States like these… constitute an axis of evil, arming to threaten the peace of the world.
About This Quote
George W. Bush used this language in his first State of the Union address after the September 11, 2001 attacks, as the U.S. was expanding the “war on terror” beyond Afghanistan. In the speech, he grouped Iraq, Iran, and North Korea as regimes pursuing weapons of mass destruction and supporting terrorism, warning that they could supply such weapons to hostile actors.
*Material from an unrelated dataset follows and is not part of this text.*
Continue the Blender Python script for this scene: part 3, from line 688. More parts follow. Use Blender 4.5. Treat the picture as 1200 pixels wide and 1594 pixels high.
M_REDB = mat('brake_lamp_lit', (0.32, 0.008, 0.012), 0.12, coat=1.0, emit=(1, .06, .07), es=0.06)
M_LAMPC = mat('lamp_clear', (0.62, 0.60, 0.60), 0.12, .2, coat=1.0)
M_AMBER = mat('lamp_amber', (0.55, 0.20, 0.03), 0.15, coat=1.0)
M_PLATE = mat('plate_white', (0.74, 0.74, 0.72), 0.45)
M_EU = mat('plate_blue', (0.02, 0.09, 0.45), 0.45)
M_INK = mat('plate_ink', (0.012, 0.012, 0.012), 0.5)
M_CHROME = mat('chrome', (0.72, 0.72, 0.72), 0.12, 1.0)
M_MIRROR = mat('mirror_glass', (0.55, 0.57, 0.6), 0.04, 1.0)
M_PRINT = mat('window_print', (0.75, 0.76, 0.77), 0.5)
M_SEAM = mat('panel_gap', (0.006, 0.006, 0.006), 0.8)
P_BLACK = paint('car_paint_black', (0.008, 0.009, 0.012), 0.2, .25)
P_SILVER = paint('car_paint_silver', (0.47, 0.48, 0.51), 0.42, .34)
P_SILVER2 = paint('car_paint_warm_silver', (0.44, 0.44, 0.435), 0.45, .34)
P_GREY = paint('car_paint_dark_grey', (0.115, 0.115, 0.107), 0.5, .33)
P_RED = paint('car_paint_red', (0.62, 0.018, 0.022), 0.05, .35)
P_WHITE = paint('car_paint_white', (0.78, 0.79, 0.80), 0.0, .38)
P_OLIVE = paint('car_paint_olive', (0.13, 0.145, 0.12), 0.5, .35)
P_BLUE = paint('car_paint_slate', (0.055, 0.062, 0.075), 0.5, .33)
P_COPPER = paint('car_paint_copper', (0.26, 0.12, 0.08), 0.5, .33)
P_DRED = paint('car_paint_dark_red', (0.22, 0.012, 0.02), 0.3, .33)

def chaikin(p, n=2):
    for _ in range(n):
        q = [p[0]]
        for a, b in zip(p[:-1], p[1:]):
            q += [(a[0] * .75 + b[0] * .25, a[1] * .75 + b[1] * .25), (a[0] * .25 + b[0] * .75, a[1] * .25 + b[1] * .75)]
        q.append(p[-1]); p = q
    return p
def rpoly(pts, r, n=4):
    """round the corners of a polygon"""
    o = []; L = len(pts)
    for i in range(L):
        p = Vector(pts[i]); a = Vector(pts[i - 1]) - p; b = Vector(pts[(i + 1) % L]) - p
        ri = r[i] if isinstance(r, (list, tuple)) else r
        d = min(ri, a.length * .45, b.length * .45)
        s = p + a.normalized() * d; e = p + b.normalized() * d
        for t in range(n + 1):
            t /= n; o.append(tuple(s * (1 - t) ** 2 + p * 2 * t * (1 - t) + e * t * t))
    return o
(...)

The “axis of evil” formulation was meant to frame a new strategic doctrine of confronting perceived proliferators and state sponsors of terror, and it quickly became a defining—and controversial—phrase of the early 2000s U.S. foreign-policy rhetoric.
Interpretation
The quote casts certain states as a unified, morally charged threat (“evil”) and links their armament to global insecurity. By invoking an “axis,” it echoes World War II-era language (“Axis powers”), implying coordinated hostility even where cooperation was limited. The phrasing functions rhetorically to simplify a complex geopolitical landscape into a stark moral binary, helping justify heightened vigilance, coercive diplomacy, and potentially military action. It also signals a shift from treating terrorism solely as a non-state problem to treating some governments as culpable enablers whose weapons programs and alliances could endanger international peace.
Source
George W. Bush, State of the Union Address, U.S. Capitol, Washington, D.C., January 29, 2002.